Richard Woodhouse, of the bank, now Irish Bank Resolution Corporation, has said in an affidavit the video showed an exchange regarding large sums of money and also showed Peter Quinn stating he was in breach of a court injunction and, when asked would he lie in his testimony, laughing and responding: "I'd have to lie...that wouldn't overly worry me".
The bank told Mr Justice Peter Kelly earlier this month it was very concerned about the recording, published in the Irish Mail on Sunday last month, of the January 2012 meeting in Kiev, Ukraine.
That recording, the contempt findings against the three and other matters showed the Quinn family cannot be trusted to honestly comply with court orders restraining the stripping of multi-million assets from their International Property Group (IPG) , it alleged.
Ms Justice Dunne last month found the three guilty of contempt of court orders made in June and July 2011 restraining such stripping of assets and stressed she would "not sit idly by" and allow the court's orders be breached via an "impermissible" asset-stripping conspiracy.
On June 29th last, the judge made a number of coercive orders aimed at reversing the asset-stripping measures and indicated she would consider punitive measures if they failed to comply with those orders by today, July 20th.
She expressed disappointment there was no acknowledgement by the three, "even at this stage", of the "great wrongdoing" involved. She was satisfied all three were involved in a conspiracy to deprive Anglo of access to assets in circumstances where they admitted the bank was owed €455 million while disputing its claim for a further €2.3 billion.
In opposing the extent of the coercive orders, Bill Shipsey SC, for the three, argued committal to prison was "a last resort".
He indicated there would be difficulties unwinding some transactions as they involved individuals and companies in Russia and Ukraine and said the Quinns were considering an appeal against the contempt findings.
Paul Gallagher SC, for the bank, said its primary aim was to protect the assets via the coercive orders but the court also had discretion, given the "flagrant" contempt and response of the three, to impose whatever sanction it deemed appropriate.
The contempt was "so blatant, deliberate and extensive" in scale the court might feel some punitive element was also required, he said.
The three had offered no apology or any clear proposals to reverse the asset-stripping measures or to resign from IPG companies, he added.
The bank remained very concerned about the IPG assets and still had been given no information about what was happening to some $35 million (€28.5 million) rental income from properties in the IPG, he added.

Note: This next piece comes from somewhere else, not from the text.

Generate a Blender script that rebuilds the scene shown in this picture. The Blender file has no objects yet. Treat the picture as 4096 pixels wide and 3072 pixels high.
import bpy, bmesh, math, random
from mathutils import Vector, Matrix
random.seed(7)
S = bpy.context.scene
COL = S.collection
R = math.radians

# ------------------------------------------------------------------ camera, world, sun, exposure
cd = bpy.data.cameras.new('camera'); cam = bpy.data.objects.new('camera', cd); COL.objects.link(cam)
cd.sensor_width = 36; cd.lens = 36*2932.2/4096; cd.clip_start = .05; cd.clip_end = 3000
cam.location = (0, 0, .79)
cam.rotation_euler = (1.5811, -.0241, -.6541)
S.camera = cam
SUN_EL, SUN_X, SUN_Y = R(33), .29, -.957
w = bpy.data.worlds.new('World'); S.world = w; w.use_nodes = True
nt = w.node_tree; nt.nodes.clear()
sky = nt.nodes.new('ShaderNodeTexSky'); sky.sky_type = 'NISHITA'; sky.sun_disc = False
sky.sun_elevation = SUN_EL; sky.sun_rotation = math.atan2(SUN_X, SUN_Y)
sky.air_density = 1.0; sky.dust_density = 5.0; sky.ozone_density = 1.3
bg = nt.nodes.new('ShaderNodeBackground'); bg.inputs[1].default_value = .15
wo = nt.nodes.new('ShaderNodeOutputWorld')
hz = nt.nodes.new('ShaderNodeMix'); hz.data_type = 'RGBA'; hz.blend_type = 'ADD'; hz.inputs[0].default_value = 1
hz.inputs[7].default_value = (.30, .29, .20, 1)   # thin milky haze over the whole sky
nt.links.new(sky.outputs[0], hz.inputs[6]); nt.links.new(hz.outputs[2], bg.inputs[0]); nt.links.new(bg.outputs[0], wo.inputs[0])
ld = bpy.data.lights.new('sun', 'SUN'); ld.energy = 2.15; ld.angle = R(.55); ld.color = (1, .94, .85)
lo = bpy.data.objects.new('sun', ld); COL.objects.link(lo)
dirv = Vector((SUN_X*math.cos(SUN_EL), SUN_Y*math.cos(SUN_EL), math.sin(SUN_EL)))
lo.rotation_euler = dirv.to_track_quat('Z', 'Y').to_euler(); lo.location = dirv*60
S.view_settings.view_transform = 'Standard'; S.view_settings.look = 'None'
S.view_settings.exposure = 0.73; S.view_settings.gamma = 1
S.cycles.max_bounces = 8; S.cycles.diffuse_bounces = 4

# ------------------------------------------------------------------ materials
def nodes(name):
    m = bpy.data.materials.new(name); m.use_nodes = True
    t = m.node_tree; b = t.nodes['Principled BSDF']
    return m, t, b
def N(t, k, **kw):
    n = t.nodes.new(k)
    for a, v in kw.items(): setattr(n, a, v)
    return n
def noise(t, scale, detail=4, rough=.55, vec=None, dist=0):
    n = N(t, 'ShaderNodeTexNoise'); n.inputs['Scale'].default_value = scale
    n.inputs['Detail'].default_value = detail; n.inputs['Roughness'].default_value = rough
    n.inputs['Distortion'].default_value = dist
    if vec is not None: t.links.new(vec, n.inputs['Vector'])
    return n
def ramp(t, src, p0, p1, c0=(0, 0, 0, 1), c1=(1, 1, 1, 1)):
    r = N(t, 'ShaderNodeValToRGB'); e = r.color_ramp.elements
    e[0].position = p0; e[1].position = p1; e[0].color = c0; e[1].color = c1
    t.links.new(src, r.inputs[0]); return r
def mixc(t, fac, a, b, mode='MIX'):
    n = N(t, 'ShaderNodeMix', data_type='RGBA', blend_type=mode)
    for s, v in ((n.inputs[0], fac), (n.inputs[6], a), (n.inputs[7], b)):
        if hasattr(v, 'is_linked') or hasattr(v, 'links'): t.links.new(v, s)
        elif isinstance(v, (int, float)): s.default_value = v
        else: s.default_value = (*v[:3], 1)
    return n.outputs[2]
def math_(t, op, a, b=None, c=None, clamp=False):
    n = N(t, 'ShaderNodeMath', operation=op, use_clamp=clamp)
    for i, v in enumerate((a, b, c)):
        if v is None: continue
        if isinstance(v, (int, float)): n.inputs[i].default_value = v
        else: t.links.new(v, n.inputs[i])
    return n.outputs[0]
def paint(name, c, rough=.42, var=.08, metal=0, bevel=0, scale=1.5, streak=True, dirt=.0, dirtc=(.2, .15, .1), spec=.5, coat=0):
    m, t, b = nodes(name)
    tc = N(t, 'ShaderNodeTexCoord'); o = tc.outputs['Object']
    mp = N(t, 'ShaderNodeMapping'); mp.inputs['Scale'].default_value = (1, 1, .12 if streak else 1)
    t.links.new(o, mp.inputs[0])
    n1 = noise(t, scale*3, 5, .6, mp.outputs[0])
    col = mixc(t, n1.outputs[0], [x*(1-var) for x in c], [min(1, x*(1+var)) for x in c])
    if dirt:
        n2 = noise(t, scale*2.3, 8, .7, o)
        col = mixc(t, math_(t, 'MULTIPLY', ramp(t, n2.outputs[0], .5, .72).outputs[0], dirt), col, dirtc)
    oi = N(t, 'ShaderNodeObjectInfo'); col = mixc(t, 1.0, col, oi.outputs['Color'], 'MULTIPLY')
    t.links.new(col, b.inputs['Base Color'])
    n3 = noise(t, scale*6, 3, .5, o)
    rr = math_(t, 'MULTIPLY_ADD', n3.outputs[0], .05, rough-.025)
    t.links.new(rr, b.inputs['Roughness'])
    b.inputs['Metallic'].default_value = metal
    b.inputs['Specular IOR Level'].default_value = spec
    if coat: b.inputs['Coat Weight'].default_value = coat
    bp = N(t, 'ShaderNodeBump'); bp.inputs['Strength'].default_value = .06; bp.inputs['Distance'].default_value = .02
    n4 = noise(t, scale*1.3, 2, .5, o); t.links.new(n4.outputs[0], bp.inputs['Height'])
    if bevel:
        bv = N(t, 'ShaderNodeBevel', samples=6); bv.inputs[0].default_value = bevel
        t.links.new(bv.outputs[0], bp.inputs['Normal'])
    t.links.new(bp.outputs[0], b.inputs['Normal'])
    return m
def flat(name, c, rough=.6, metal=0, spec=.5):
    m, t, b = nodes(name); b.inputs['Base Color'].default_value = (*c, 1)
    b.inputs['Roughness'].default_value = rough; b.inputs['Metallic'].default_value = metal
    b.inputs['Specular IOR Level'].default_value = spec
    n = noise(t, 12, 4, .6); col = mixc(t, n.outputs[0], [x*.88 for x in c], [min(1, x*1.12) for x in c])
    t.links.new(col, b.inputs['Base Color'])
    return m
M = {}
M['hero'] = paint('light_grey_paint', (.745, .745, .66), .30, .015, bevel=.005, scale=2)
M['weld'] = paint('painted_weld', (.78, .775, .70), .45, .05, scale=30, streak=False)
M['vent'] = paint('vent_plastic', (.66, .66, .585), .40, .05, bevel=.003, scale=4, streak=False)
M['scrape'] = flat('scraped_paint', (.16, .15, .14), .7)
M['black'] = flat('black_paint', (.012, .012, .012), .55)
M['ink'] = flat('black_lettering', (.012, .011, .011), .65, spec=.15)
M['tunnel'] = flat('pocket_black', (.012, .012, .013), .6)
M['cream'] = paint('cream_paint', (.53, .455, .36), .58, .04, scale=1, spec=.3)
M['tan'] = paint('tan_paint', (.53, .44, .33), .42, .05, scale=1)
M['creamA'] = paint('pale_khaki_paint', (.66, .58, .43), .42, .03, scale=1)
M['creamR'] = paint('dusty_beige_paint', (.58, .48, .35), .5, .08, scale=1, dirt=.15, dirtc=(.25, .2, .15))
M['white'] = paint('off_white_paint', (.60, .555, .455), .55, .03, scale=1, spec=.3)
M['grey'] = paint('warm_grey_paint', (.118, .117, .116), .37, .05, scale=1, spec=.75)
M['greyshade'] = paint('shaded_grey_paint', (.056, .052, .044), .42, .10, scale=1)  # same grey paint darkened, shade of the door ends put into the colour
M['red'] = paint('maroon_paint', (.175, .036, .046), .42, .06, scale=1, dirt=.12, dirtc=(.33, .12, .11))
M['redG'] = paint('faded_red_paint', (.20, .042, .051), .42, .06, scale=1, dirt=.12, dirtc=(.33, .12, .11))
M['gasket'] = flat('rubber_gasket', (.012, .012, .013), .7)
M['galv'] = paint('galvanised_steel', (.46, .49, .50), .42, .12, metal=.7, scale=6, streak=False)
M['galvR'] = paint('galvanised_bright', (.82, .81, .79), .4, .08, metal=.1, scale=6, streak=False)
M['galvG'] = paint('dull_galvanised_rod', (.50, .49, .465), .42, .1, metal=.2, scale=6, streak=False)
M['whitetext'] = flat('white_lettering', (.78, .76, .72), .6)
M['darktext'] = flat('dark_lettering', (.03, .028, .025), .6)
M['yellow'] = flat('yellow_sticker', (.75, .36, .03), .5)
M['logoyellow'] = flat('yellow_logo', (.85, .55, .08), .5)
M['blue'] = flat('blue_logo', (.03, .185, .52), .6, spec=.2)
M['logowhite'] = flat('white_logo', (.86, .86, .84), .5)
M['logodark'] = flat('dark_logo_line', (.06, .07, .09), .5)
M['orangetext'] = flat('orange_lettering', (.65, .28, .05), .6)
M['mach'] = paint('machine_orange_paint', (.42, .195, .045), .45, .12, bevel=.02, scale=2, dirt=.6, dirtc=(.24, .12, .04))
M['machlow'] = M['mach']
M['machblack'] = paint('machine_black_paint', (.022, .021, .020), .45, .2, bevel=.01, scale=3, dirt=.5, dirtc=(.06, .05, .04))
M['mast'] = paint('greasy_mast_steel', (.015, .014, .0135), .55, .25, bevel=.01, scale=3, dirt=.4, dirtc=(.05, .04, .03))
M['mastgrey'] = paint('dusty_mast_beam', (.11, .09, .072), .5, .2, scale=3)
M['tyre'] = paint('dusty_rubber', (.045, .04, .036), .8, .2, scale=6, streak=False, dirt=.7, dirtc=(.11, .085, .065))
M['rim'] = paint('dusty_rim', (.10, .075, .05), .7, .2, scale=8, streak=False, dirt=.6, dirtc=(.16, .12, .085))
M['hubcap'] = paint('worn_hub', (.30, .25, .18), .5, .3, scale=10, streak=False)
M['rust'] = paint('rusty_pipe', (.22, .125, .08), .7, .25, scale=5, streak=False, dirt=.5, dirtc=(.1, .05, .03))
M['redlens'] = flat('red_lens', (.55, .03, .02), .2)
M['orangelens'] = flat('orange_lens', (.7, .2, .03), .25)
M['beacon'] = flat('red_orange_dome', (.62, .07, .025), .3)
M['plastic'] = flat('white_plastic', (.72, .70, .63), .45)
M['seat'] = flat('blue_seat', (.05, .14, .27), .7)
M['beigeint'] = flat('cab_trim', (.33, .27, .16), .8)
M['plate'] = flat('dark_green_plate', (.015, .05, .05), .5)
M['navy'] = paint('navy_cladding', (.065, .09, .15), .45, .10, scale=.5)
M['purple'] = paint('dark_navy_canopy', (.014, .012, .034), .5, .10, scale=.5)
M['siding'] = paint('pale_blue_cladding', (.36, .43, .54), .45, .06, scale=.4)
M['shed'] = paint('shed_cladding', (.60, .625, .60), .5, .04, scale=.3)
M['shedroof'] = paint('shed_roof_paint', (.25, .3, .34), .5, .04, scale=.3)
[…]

The judge ruled the bank was entitled to a range of coercive orders, including requiring the three to disclose assets held directly or indirectly in Ireland and worldwide and appointing a receiver over those assets, apart from family homes and jointly held accounts.
The three were also ordered to disclose all documents relating to work carried out for them by an international law firm, Senat Legal Consultancy, including documents related to all off-shore or other companies purchased or controlled by Senat in connection with IPG companies.
They must also disclose rental payments related to IPG companies and all directors and other agents of the companies.
They must also resign from IPG companies and withdraw legal actions aimed at removing assets of those companies.
The judge made the rulings following her findings the three acted in contempt of orders made in June and July 2011 restraining dissipation of assets in the IPG valued at up to €500 million.
The contempt application arose in proceedings by the bank against the three, other Quinn family members and some companies aimed at protecting IPG assets.
That case was initiated a year ago and is being fast-tracked in the Commercial Court amid concerns by the bank assets remain at risk.